Filed August 28, 1969.
1. Held, a sole shareholder of two corporations did not receive a constructive dividend when one corporation advanced funds to the other.
2. Held, further, petitioners did not realize additional gain when they sold certain notes evidencing loans to corporations whose stock petitioners sold in the same transactions.
3. Held, further, certain disputed amounts are not includable by petitioners in their computations of "gross profit" and "total contract price" under sec. 453, I.R.C. 1954.
4. Held, further, petitioners failed in their burden of proof to show that they did not receive certain amounts as dividend income in 1962 from two corporations.
5. Held, further, petitioners are not taxable on liquidating dividends resulting from their installment sales of stock in two corporations after the corporations had adopted plans of complete liquidation under sec. 337, I.R.C. 1954, but prior to the date of distribution.
Edward R. Smith and Charles B. Jones, for the petitioners.
H. L. Cook, for the respondent.
Respondent determined deficiencies in petitioners' Federal income taxes for the calendar years 1962 and 1963 in the following amounts: Petitioners Year Deficiency
W. B. Rushing and Mozelle Rushing .......{1962 $144,281.13 {1963 128,237.59 Max Tidmore and Catherine Tidmore .......{1962 536.15 {1963 116,190.96 After numerous issues were settled by the parties, the issues which remain for decision are: (1) Whether W. B. and Mozelle Rushing received constructive dividends of $62,892.40 in 1962 and $2,900 in 1963 as a result of advances from one wholly owned corporation to another wholly owned corporation; (2) whether petitioners in each docket should have reported in 1963 as additional gain upon their sales of stock in two corporations the amounts of $71,000 and $8,969.09; (3) whether petitioners in each docket must include in their computations under the installment method an additional $50,000 upon their sale of K K and P R stock; (4) whether petitioners in each docket received dividends of $2,130 in 1962; and (5) whether petitioners in each docket were taxable on a liquidating dividend of $304,750 in 1963 resulting from their sales of stock in two corporations after the corporations had adopted plans of complete liquidation but prior to the date of distribution.FINDINGS OF FACT
Some of the facts have been stipulated and are found accordingly.
W. B. Rushing (Rushing) and Mozelle Rushing are husband and wife.

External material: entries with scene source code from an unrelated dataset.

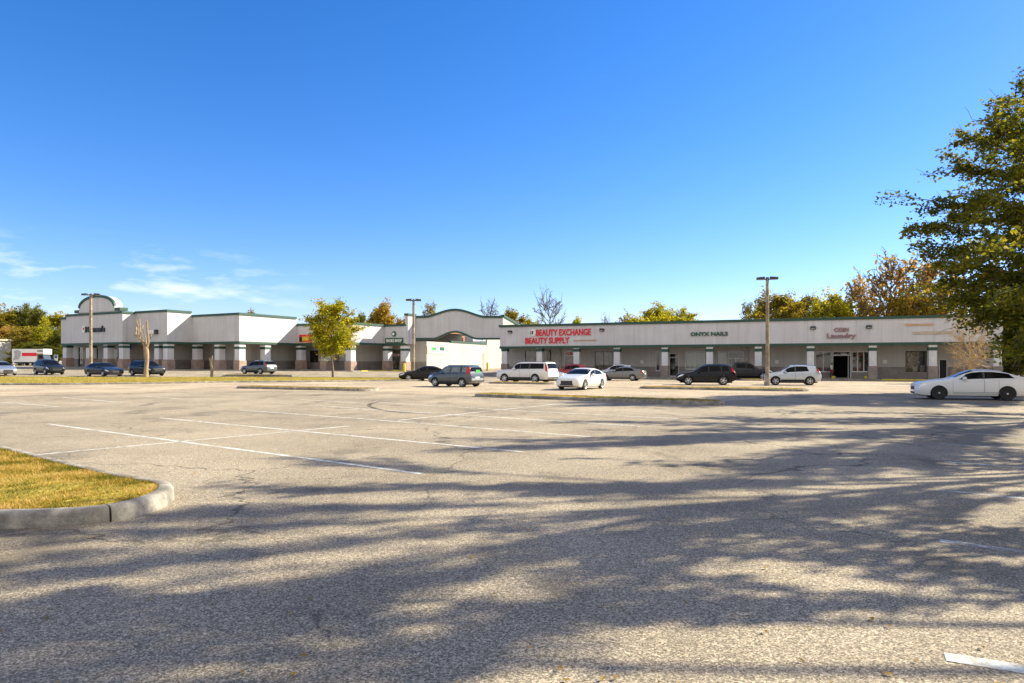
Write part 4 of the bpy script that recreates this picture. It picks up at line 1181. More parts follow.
BIGSED = dict(SEDAN, L=5.10, top=[(0,.68),(.05,.79),(.3,.88),(.8,.96),(1.4,1.03),(1.6,1.07),(2.05,1.31),(2.4,1.45),(2.75,1.495),(3.3,1.50),(3.75,1.44),(4.05,1.34),(4.45,1.18),(4.65,1.15),(5.0,1.13),(5.10,.96)],
    belt=[(0,.60),(.3,.80),(.9,.89),(1.65,.97),(3.0,1.01),(4.4,1.07),(4.95,1.03),(5.1,.86)], bot=[(0,.27),(.35,.19),(4.75,.20),(5.1,.36)],
    hw=[(0,.68),(.05,.77),(.18,.84),(.45,.90),(.9,.925),(4.1,.93),(4.7,.88),(4.97,.84),(5.10,.74)], cowl=1.67, rf=2.53, rr=3.7, bl=4.38, sides=[(1.85,2.90,2.2,None),(2.96,4.22,None,3.98)], wheels=(1.02,3.90), r=.335, doors=[(1.62,2.93),(2.96,3.55)])
SUV = dict(L=4.65, W=1.88, tumble=0.22, top=[(0,.74),(.06,.88),(.35,.97),(1.1,1.05),(1.32,1.10),(1.75,1.40),(2.1,1.60),(2.5,1.68),(3.2,1.69),(3.9,1.65),(4.2,1.59),(4.4,1.34),(4.55,1.08),(4.65,.92)],
    belt=[(0,.66),(.35,.86),(1.3,1.0),(3.0,1.05),(4.4,1.12),(4.58,1.0),(4.65,.86)], bot=[(0,.36),(.35,.26),(4.3,.26),(4.65,.40)],
    hw=[(0,.72),(.05,.80),(.2,.87),(.5,.92),(.9,.94),(4.1,.94),(4.4,.90),(4.58,.86),(4.65,.80)], cowl=1.34, rf=2.1, rr=4.2, bl=4.52, sides=[(1.55,2.48,1.85,None),(2.56,3.45,None,None),(3.53,4.10,None,3.98)], wheels=(.92,3.65), r=.37, doors=[(1.32,2.52),(2.55,3.2)])
SMALLX = dict(SUV, L=4.28, top=[(0,.70),(.06,.86),(.35,.95),(.95,1.03),(1.15,1.08),(1.6,1.38),(1.95,1.57),(2.35,1.65),(2.9,1.65),(3.5,1.58),(3.85,1.50),(4.08,1.22),(4.2,1.02),(4.28,.86)],
    belt=[(0,.62),(.35,.84),(1.15,.96),(2.7,1.03),(4.0,1.14),(4.2,.98),(4.28,.80)], bot=[(0,.36),(.35,.25),(3.95,.25),(4.28,.40)],
    hw=[(0,.70),(.05,.78),(.2,.84),(.5,.88),(.9,.89),(3.8,.89),(4.05,.86),(4.2,.82),(4.28,.74)], cowl=1.17, rf=1.95, rr=3.85, bl=4.14, sides=[(1.38,2.30,1.68,None),(2.37,3.35,None,3.2)], wheels=(.86,3.42), r=.35, doors=[(1.2,2.33),(2.36,2.98)])
BOXY = dict(SUV, L=4.14, top=[(0,.70),(.06,.92),(.3,1.02),(.85,1.08),(1.08,1.13),(1.42,1.42),(1.62,1.55),(1.95,1.61),(3.2,1.61),(3.8,1.57),(3.95,1.50),(4.05,1.1),(4.14,.86)],
    belt=[(0,.64),(.3,.86),(1.05,.98),(3.6,1.06),(4.03,1.02),(4.14,.80)], bot=[(0,.36),(.35,.24),(3.85,.24),(4.14,.38)],
    hw=[(0,.74),(.05,.80),(.2,.86),(.5,.89),(.9,.90),(3.75,.90),(4.0,.88),(4.14,.82)], cowl=1.10, rf=1.63, rr=3.93, bl=4.055, sides=[(1.26,2.2,1.48,None),(2.28,3.15,None,None),(3.3,3.72,None,3.72)], wheels=(.80,3.37), r=.34, doors=[(1.1,2.24),(2.27,2.92)])
BIGSUV = dict(SUV, L=5.66, tumble=0.17, top=[(0,.86),(.06,1.05),(.3,1.16),(1.3,1.22),(1.74,1.25),(2.06,1.62),(2.25,1.81),(2.6,1.89),(4.0,1.90),(5.2,1.88),(5.38,1.84),(5.54,1.40),(5.60,1.14),(5.66,.90)],
    belt=[(0,.78),(.3,1.02),(1.5,1.17),(5.2,1.22),(5.58,1.05),(5.66,.84)], bot=[(0,.40),(.35,.30),(5.3,.30),(5.66,.42)],
    hw=[(0,.84),(.05,.91),(.2,.96),(.5,.99),(1,1.0),(5.3,1.0),(5.5,.97),(5.66,.92)], cowl=1.76, rf=2.26, rr=5.38, bl=5.585, sides=[(1.94,2.66,2.10,None),(2.74,3.62,None,None),(3.74,5.18,None,5.12)], wheels=(1.0,4.30), r=.40, doors=[(1.62,2.68),(2.72,3.72)])
PICKUP = dict(SUV, L=5.8, tumble=0.18, top=[(0,.90),(.06,1.08),(.3,1.15),(1.3,1.20),(1.55,1.24),(2.0,1.62),(2.3,1.83),(2.7,1.90),(3.7,1.90),(3.95,1.86),(4.02,1.36),(5.7,1.34),(5.8,1.2)],
    belt=[(0,.80),(.3,1.04),(1.55,1.14),(4.0,1.2),(5.75,1.22),(5.8,1.1)], bot=[(0,.45),(.35,.36),(5.45,.36),(5.8,.5)],
    hw=[(0,.84),(.05,.91),(.2,.96),(.5,.99),(1,1.0),(5.7,1.0),(5.8,.97)], cowl=1.58, rf=2.3, rr=3.96, bl=4.015, sides=[(1.8,2.72,2.08,None),(2.8,3.75,None,3.75)], wheels=(1.02,4.65), r=.41, doors=[(1.55,2.76),(2.79,3.9)])

rimcache = {}
def wheel_meshes(r, style):
    key = (round(r, 3), style)
    if key in rimcache: return rimcache[key]
    wd = 0.21
    ty = MB().lathe([(r*0.66,-wd/2+0.01),(r*0.90,-wd/2),(r*0.985,-wd/2+0.03),(r,-wd*0.25),(r,wd*0.25),(r*0.985,wd/2-0.03),(r*0.90,wd/2),(r*0.66,wd/2-0.01)], 28, axis='y').mesh('tyre', M['rubber'], 40)
    rm = MB()
    R_ = r*0.665
    if style == 'black':
        rm.lathe([(R_, wd/2-0.02), (R_*0.95, wd/2+0.002), (R_*0.8, wd/2-0.03), (R_*0.42, wd/2-0.015), (R_*0.3, wd/2+0.005)], 24, axis='y')
    else:
        rm.lathe([(R_, wd/2-0.02), (R_*0.97, wd/2+0.004), (R_*0.86, wd/2-0.012), (R_*0.84, wd/2-0.06)], 24, axis='y')
        for k in range(6 if style == 'six' else 5):
            a = 2*math.pi*k/(6 if style == 'six' else 5)
            c, s_ = math.cos(a), math.sin(a)
            def q(rad, off, y): return (rad*c-off*s_, y, rad*s_+off*c)
            w0, w1 = R_*0.16, R_*0.13
            rm.hexa([q(R_*.12,-w0,wd/2-.05), q(R_*.9,-w1,wd/2-.05), q(R_*.9,w1,wd/2-.05), q(R_*.12,w0,wd/2-.05), q(R_*.12,-w0,wd/2), q(R_*.9,-w1,wd/2-.008), q(R_*.9,w1,wd/2-.008), q(R_*.12,w0,wd/2)])
        rm.lathe([(R_*0.26, wd/2-.05), (R_*0.24, wd/2+0.006), (R_*0.02, wd/2+0.008)], 14, axis='y')
    rme = rm.mesh('rim', M['blackrim' if style == 'black' else 'alloy'], 35)
    hub = MB().lathe([(R_*0.2, wd/2), (R_*0.18, wd/2+0.014), (0.005, wd/2+0.016)], 12, axis='y').mesh('hub_cap', M['alloy'], 35)
    dk = MB().lathe([(R_*0.98, wd/2-0.075), (0.01, wd/2-0.075)], 20, axis='y').mesh('brake', M['under'], 35)
    rimcache[key] = (ty, rme, hub, dk); return rimcache[key]

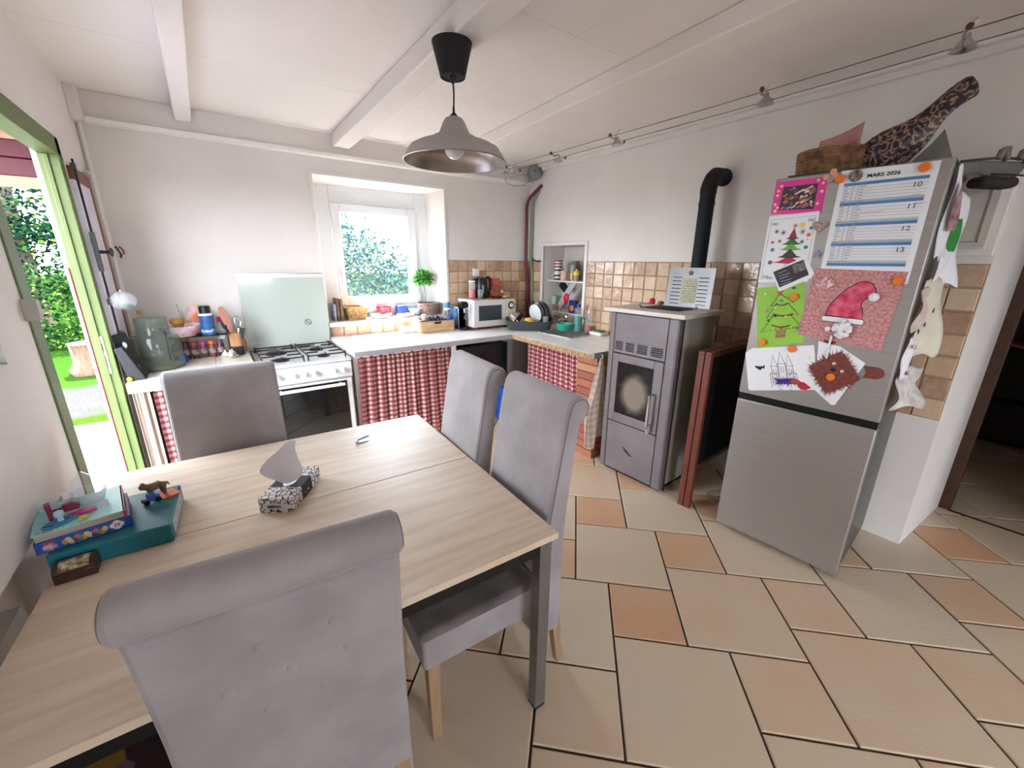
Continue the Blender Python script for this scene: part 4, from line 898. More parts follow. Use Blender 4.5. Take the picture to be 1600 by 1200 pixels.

They resided in Lubbock, Tex., at the time both their Federal income tax returns and their petition were filed in the instant case. Their Federal joint income tax returns for the calendar years 1962 and 1963 were filed on the cash basis of accounting with the district director of internal revenue, Dallas, Tex.
Max Tidmore (Tidmore) and Catherine Tidmore are husband and wife. They resided in Lubbock, Tex., at the time both their Federal income tax returns and their petition were filed in the instant case. Their Federal joint income tax returns for the calendar years 1962 and 1963 were filed on the cash basis of accounting with the district director of internal revenue, Dallas, Tex.
Rushing and Tidmore have been associated in various real estate and construction ventures since 1945. On January 1, 1953, they organized as equal partners a partnership known as the R-T Building Account. The partnership is a "clearing" account for the partners.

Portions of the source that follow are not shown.